The remaining question is whether the Penn Central Trustees raised a substantial claim that the set-offs had been completed before the entry of the Lehigh injunctive order. We start from the proposition that “[u]nder the common law, such [mutual] debts do not extinguish one another pro tanto, either automatically or by manifestation of election by one party. Either agreement of the parties or judicial action is necessary.” 6 Williston, Contracts § 887E, at 543 (3d ed. Jaegar, 1962) (citations omitted). But General Mandatory Rule 1 of the Accounting Rules of the Association of American Railroads, of which Lehigh and Penn Central are members, provides:

Whenever a carrier shall refuse to pay in its entirety any interline account or balance due to another carrier upon proper presentation of draft or bill for undisputed items in accordance with existing rules and procedures of the Association of American Railroads, the carrier to which such account or balance is due shall have the right to offset any monies owed by it to such carrier refusing to pay against such unpaid interline account or balance. Said right to offset shall continue in effect until such unpaid interline account or balance has been satisfied.

Acknowledging that the debt of $246,520.93 owing to Penn Central prior to June 21, 1970, came within the definition of “any interline account or balance,” the district court referred to testimony that the bills which in fact were set off were sums that had accrued since the Penn Central reorganization and that there was no evidence what these were. However, the elaborate journal entry of April 17 cites the bills by number, and it seems altogether likely that Penn Central will be able, to show that they came within the language of the Accounting Rule. The district court’s other point was that Penn Central’s indebtedness for the March interline freight balances had not yet come into existence on April 17, since under the Accounting Rules Lehigh was not required to exchange accounts until April 18 and its draft was not drawn until April 20. But it is surely arguable that the debt came into existence at the end of March, although its precise amount was not known. It is less clear that Penn Central has a substantial contention of a valid setoff against the draft of $1,247.02 for freight overcharges, but since the larger claim must be tried in a plenary action, this may as well be included among the issues.

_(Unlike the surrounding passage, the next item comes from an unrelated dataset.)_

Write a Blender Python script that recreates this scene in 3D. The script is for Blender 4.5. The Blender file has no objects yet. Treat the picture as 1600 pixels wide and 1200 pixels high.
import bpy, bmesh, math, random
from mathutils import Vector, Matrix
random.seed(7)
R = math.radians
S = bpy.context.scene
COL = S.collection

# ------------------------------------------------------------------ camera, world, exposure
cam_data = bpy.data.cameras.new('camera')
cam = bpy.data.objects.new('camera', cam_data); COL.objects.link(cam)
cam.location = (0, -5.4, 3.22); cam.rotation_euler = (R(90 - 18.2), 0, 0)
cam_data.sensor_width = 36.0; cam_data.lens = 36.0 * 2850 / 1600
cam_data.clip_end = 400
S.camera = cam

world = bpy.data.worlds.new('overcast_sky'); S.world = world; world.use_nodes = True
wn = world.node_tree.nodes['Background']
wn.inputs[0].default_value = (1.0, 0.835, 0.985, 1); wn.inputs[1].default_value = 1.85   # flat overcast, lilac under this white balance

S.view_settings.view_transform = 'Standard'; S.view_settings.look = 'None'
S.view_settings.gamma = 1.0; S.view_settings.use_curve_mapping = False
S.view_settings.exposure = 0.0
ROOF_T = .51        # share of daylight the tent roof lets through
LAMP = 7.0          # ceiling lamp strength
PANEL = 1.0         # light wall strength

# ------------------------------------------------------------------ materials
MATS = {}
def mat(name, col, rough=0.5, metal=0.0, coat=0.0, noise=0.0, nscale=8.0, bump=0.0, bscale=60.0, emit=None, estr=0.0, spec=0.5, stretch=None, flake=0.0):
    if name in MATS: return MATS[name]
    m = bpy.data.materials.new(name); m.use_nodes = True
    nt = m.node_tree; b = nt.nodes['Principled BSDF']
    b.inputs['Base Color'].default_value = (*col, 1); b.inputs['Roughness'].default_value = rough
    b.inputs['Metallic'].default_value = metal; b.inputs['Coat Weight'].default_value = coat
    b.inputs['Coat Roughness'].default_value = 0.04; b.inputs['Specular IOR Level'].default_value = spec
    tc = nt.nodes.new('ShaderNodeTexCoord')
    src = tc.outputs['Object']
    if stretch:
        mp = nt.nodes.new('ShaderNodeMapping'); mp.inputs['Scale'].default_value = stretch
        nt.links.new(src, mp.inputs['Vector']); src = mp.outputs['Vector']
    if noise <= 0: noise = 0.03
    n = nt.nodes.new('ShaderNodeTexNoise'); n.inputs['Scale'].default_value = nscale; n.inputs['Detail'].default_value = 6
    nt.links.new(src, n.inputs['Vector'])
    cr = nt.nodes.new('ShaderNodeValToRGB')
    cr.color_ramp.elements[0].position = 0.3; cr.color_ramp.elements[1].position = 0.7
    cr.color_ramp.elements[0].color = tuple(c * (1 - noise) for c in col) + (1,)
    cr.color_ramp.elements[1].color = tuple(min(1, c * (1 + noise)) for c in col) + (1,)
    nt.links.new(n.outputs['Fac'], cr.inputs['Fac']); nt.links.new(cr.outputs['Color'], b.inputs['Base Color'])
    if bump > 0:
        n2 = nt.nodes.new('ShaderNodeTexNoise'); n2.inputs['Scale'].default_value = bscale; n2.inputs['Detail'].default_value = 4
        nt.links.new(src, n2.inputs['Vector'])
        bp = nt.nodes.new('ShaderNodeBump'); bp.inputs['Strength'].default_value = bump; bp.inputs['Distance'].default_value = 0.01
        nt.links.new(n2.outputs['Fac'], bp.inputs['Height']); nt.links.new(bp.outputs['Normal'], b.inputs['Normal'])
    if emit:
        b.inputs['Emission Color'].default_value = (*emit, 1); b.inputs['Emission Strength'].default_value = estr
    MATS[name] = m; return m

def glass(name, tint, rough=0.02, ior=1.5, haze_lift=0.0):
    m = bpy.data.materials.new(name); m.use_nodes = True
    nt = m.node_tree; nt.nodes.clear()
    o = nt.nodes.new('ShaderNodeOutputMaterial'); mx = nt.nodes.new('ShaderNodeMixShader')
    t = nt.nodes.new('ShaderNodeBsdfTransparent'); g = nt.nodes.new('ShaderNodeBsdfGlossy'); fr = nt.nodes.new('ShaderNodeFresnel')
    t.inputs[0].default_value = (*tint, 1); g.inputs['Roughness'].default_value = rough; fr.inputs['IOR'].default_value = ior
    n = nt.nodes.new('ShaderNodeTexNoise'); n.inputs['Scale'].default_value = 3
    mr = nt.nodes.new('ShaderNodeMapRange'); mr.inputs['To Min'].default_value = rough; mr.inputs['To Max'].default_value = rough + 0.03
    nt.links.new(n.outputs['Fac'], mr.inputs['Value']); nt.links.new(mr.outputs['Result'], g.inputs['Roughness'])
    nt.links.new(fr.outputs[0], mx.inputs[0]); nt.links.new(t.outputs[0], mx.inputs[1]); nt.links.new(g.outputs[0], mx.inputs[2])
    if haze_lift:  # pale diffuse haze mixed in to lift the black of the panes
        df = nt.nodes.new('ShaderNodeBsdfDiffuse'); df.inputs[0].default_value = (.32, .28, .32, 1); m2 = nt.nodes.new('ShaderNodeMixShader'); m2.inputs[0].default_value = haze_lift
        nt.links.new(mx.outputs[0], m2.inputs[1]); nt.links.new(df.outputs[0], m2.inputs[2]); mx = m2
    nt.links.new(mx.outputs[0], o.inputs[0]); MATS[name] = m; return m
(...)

The order requiring payment of the drafts is therefore vacated, without prejudice to the bringing of a plenary *435action by the Trastees of Lehigh. While the more general injunctive language of the order may be unobjectionable, if read as limited to post-reorganization setoff of pre-reorganization claims, the Penn Central Trustees would hardly have been singled out for special treatment except for their supposed unlawful failure to honor the drafts. Since this issue must be tried in a plenary proceeding, the entire order should be and is hereby vacated.

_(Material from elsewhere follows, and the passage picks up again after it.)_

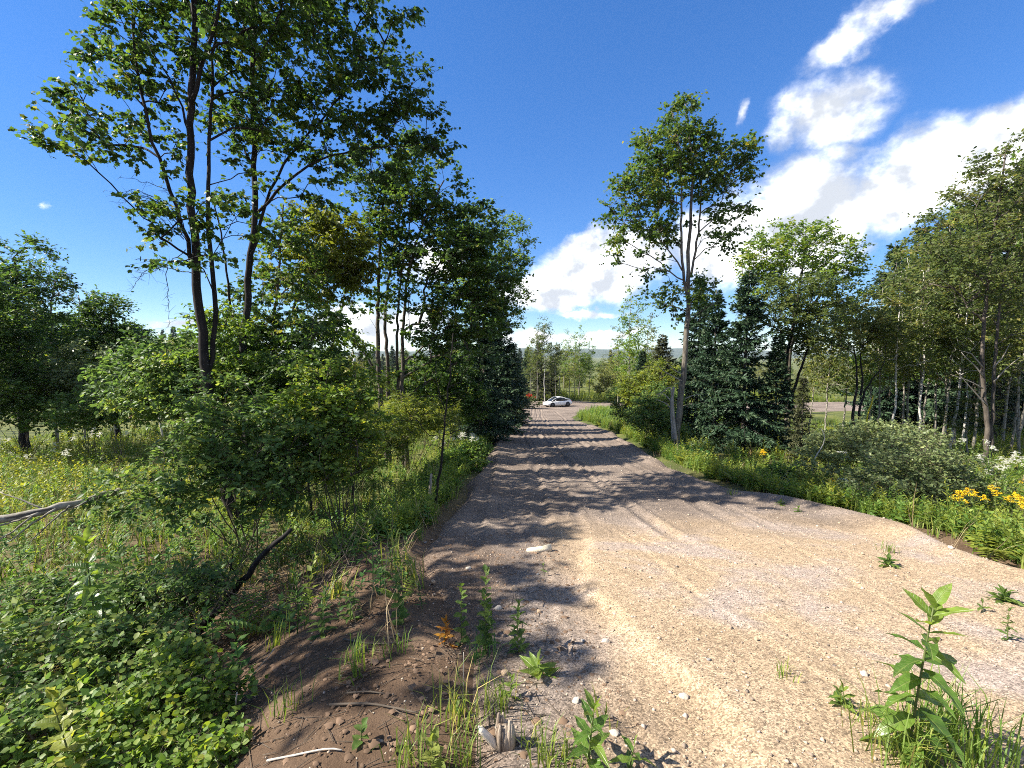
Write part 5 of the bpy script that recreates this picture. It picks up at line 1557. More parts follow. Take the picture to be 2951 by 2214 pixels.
def leafy_plant(name, label, base, top, n, kind, L, seed, whorl=2, tipkind=None, r=.007, cat='plant', lift=.25, group=None, first=.06, jit=.12, stem='stem', shrink=.45, low=1.0):
    """an upright plant, every leaf a part"""
    rr = rng_(seed)
    base, top = np.array(base, float), np.array(top, float)
    t = thing(name, base, label, cat, group)
    h = np.linalg.norm(top - base)
    mid = (base + top) / 2 + rr.normal(0, .03 * h, 3)
    pth = bez(base - np.array([0, 0, .05]), mid, top, 9)
    mb = MB(); v, f = tube(pth, np.linspace(r, r * .45, 9), 7); mb.add(v, f)
    mb.build('stem', M[stem], t, base, True)
    az = rr.uniform(0, 6.28)
    for k in range(n):
        q = first + (1 - first) * (k // whorl) / max(1, (n - 1) // whorl)
        if k % whorl == 0:
            az += 1.57 + rr.normal(0, .25)
        a = az + (k % whorl) * 2 * math.pi / whorl + rr.normal(0, jit)
        p = pth[0] + (pth[-1] - pth[0]) * 0
        s = q * 8; i0 = min(7, int(s)); p = pth[i0] + (pth[i0 + 1] - pth[i0]) * (s - i0)
        kk = tipkind if (tipkind and q > .82) else kind
        me = LEAFM[kk][int(rr.integers(0, len(LEAFM[kk])))]
        o = obj('leaf', me, t)
        el = lift + .9 * max(0, q - .72) * 3 + rr.normal(0, .12)
        ax = Vector((math.cos(a) * math.cos(el), math.sin(a) * math.cos(el), math.sin(el)))
        up = Vector((0, 0, 1)) + Vector(rr.normal(0, .22, 3))
        y = up.cross(ax).normalized(); z = ax.cross(y)
        s = L * (1 - shrink * q) * rr.uniform(.82, 1.12) * (low if q < .15 else 1)
        m = Matrix((ax, y, z)).transposed().to_4x4()
        o.matrix_local = Matrix.Translation(Vector(p - base)) @ m @ Matrix.Scale(s, 4)
    return t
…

. While we do not regard this circumstance as dispositive, we note the desirability of avoiding the possibility of a clash between the two reorganization courts,

. Contrast In re Penn Central Transp. Co., 339 F.Supp. 603, 607 (E.D.Pa.1972), where the same district judge who decided the case last cited exercised summary jurisdiction in a case in which an alleged pre-petition setoff was held not *434to have been legally effective, since it would have violated the Interstate Commerce Act. We take no position concerning the tenability of this distinction.